Great Lines, Interesting Moments, Whatnot and Occasionally What-Have-You:

“Trust me, I know these vents like the back of my chang.”

“Is that a new stereotype?” Pierce asks as Chang crawls into the vent in his underwear.

“It’s like a sentimental treasure pile…that’s my spoon…nooo…ohhh Hubba Bubba, I thought they stopped making this!”  Chang’s streams of consciousness are second to none.

“It’s like a reverse cow birth.”

Love the misleads:  The first item they talk about is the deputy’s badge we would know as part of Jeff’s Halloween costume, but apparently it’s from the day they spent in an old ghost town.

Glee lyrics in Community’s world:  “Singalingalingdingdong!” 

“Abed, you’re a computer.  Scan your mainframe for some memories.”

“Jeff and Britta are having secret sex.”

Great sight gag when the Dean asks whoever is responsible to step forward and Britta and Jeff do the lean and then when everyone else steps forward they lean back.  This show can get away with stuff like that.

“Feast your ear tongues on these memory pops.”

“I’ve seen enough movies to know that popping the back of the raft makes it go faster.”

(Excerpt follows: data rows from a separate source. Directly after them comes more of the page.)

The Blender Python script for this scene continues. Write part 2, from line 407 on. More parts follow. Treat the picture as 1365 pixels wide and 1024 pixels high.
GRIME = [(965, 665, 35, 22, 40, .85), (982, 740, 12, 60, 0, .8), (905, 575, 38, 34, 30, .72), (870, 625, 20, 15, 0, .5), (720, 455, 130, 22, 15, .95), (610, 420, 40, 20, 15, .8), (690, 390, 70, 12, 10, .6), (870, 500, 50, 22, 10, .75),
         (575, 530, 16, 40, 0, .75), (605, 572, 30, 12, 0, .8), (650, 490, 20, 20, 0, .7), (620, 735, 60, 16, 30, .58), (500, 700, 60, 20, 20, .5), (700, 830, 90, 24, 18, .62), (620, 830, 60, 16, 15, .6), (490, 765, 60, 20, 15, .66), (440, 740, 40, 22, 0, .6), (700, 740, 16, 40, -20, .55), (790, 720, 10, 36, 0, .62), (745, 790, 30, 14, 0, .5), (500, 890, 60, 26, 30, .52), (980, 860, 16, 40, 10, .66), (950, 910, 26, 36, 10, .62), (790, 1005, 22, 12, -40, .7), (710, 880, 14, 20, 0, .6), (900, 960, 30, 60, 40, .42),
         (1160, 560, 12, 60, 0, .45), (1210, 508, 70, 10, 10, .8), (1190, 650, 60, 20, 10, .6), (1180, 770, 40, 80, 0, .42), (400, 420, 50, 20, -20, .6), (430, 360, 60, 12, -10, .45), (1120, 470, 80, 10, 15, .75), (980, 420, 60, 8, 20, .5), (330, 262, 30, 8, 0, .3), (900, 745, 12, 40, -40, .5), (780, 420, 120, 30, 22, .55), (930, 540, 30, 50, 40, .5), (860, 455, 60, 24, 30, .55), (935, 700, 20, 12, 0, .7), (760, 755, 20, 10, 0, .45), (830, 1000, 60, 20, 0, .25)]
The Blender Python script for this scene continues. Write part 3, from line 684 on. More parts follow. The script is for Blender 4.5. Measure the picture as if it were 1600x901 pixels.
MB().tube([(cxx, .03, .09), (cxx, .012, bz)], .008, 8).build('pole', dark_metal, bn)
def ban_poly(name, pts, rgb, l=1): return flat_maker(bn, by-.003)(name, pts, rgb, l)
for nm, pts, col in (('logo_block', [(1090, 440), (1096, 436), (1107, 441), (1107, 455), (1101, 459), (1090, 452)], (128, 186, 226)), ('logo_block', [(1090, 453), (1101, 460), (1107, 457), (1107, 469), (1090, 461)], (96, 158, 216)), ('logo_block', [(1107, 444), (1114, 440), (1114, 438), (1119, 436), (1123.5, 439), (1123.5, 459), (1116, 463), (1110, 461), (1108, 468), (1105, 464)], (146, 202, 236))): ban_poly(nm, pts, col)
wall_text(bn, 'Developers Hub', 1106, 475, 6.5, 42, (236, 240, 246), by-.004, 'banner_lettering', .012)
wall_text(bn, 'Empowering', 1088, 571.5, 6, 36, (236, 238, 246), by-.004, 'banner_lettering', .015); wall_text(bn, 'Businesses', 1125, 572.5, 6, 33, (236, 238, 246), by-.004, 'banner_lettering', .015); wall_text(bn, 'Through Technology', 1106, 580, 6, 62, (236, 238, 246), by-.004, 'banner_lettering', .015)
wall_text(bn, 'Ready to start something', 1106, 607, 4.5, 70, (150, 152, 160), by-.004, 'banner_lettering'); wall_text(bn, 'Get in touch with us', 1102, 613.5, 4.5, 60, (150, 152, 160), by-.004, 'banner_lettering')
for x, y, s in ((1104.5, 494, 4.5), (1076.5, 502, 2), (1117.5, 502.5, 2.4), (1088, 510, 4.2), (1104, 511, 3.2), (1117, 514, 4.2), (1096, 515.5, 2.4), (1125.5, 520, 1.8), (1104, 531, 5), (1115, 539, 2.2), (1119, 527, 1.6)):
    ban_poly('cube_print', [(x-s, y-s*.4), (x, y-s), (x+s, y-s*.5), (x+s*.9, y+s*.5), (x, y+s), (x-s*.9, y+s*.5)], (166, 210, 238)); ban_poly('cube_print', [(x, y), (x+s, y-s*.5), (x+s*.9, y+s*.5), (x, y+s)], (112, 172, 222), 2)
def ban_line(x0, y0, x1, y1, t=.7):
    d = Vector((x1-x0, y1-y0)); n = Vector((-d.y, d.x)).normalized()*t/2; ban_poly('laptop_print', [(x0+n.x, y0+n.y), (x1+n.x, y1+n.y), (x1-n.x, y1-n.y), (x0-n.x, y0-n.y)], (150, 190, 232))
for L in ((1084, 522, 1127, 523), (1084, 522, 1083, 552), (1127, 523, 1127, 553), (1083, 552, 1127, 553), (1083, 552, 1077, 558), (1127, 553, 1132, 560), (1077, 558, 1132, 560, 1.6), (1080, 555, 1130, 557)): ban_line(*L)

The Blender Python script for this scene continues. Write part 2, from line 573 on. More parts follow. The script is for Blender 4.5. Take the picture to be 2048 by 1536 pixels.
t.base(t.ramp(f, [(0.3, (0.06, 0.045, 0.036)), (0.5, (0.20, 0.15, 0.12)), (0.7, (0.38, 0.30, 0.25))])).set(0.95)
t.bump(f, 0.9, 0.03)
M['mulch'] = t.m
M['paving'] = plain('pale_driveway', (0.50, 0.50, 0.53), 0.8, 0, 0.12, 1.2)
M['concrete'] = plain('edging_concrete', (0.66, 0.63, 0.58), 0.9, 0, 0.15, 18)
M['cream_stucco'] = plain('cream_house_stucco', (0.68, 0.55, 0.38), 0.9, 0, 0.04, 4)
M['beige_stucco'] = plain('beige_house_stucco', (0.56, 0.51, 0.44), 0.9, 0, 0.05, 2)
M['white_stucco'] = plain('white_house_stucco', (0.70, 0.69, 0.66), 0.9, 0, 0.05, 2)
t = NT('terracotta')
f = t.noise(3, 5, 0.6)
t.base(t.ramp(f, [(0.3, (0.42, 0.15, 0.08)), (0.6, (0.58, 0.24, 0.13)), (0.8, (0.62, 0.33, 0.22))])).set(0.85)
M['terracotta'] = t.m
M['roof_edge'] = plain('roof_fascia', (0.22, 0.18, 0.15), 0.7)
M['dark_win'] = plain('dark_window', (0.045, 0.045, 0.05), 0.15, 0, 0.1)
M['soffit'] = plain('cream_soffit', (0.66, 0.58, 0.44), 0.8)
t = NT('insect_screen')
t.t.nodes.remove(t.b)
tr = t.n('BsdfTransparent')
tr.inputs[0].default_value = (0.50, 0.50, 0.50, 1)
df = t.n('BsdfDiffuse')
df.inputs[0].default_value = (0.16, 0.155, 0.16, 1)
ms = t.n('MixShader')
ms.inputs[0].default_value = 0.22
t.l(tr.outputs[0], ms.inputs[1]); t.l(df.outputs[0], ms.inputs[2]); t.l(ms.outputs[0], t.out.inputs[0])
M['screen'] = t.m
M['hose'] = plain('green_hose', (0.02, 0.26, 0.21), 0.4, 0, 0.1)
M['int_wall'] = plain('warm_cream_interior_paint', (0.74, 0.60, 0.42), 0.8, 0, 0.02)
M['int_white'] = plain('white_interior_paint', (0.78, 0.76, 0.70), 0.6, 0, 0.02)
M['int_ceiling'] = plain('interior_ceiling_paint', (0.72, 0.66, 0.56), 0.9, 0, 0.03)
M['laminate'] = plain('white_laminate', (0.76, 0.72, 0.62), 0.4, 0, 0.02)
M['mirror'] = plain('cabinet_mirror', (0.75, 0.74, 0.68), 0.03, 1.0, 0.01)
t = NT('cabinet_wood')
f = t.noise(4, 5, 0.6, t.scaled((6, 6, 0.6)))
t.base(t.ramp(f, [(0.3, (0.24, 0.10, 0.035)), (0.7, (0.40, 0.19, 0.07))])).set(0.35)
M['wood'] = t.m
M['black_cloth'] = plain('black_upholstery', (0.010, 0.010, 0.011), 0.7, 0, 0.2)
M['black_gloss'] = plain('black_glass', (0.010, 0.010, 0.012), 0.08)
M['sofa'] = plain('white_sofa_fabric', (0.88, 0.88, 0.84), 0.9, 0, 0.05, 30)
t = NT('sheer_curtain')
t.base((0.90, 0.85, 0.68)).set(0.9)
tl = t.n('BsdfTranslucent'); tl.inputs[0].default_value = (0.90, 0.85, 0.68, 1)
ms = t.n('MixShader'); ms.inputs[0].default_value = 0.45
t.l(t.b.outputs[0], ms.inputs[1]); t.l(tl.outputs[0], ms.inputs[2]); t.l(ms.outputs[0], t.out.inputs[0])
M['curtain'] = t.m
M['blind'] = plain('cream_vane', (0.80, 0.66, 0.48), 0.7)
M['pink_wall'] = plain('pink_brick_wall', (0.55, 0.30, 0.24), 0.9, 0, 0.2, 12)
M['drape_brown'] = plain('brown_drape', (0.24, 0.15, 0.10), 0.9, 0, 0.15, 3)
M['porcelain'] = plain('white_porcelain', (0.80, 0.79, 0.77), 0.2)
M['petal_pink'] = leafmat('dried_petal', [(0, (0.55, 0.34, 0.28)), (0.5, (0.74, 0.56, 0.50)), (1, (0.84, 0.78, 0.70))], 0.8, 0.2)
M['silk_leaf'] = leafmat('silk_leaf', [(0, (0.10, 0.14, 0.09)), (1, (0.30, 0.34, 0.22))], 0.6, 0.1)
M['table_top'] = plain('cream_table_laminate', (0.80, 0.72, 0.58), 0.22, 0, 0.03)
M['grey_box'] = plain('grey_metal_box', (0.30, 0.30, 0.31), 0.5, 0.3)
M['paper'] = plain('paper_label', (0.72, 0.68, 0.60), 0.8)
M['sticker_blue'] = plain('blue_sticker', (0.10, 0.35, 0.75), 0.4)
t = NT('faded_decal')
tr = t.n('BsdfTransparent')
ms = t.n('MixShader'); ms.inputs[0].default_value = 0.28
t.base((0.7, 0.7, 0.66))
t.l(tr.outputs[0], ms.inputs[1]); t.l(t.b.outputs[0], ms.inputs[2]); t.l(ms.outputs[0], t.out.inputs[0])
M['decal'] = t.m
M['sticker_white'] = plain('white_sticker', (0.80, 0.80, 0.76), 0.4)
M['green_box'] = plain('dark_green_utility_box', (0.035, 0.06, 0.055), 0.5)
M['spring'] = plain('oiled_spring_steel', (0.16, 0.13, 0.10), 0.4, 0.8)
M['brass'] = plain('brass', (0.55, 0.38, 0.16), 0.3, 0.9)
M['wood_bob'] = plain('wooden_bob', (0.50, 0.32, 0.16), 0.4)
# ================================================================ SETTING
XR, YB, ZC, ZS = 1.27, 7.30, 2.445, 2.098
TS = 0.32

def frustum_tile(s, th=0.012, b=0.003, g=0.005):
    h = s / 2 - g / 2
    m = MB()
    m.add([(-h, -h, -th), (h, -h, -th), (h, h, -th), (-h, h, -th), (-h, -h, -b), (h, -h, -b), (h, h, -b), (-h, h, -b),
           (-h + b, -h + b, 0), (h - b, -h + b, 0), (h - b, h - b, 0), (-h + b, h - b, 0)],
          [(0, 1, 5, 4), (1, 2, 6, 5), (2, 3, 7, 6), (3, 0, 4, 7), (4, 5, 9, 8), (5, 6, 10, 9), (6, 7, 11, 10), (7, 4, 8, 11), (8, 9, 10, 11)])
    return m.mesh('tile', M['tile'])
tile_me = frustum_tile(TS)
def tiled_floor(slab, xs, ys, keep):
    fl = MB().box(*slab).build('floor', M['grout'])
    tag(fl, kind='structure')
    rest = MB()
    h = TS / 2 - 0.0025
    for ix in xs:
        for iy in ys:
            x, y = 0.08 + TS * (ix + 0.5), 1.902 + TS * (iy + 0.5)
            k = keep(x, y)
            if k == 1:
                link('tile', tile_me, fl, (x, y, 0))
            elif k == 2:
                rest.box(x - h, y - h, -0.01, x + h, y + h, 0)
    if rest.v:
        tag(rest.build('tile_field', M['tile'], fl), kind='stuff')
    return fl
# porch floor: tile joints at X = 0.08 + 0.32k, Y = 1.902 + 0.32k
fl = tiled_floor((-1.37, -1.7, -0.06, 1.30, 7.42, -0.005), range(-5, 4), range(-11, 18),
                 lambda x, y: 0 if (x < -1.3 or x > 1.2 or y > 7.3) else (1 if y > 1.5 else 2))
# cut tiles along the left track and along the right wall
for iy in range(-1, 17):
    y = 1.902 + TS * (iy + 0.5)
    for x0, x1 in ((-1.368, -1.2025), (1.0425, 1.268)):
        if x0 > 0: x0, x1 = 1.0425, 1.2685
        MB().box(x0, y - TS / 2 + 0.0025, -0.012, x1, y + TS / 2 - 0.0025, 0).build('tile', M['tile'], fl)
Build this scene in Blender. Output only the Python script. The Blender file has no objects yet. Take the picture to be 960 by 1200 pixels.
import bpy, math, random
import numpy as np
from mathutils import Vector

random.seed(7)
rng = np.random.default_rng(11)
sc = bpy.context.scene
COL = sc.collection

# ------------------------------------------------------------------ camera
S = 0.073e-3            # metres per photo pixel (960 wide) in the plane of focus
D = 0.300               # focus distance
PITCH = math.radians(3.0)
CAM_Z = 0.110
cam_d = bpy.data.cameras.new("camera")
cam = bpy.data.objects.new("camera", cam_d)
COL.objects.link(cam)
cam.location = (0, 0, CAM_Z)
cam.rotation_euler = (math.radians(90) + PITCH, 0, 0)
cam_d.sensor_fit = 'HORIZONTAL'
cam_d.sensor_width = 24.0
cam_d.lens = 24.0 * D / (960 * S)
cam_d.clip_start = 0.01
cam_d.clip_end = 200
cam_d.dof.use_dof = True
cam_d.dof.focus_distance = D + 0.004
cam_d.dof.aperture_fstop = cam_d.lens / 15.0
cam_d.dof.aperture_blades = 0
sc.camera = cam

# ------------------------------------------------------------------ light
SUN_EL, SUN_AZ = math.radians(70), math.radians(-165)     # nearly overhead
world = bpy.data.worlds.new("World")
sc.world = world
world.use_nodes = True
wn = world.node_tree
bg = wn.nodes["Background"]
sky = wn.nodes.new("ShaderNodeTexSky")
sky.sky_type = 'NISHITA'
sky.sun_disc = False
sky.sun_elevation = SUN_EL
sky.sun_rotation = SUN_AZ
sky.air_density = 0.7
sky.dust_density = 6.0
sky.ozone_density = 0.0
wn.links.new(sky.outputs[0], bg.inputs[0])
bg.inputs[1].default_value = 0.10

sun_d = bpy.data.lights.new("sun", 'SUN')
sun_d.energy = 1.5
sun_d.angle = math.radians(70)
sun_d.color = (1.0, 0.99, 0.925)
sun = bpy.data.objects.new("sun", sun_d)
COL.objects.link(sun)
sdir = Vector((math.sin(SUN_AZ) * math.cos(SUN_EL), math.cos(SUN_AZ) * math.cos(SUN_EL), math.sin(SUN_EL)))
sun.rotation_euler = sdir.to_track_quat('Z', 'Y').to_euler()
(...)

I love that NBC either allowed or couldn’t stop Community from taking digs at The Cape.  My favorite:

Jeff:  (to Abed after he whips Jeff’s magazine out of his hand with a homemade cape) That show’s gonna last 6 weeks.
Abed:  (running off) Three seasons and a movie!

Did I miss one of the Dean’s costumes: baroque Frenchman, Tina Turner, carnival, Caesar, Scarlet O’Hara, Catwoman?

Troy screaming until his nose bleeds—hilarious. 

“Abed, stop being meta.  Why do you always have to take whatever we’re doing and shove it up its own ass?”

“Harrison Ford is irradiating our testicles with microwave satellite transmissions.”

Now here’s an obscure reference:  The group is accused of being “Like the Traveling Willburys of pain.”

1 comment:

  1. Clerks: The Animated Series second episode was a clip show.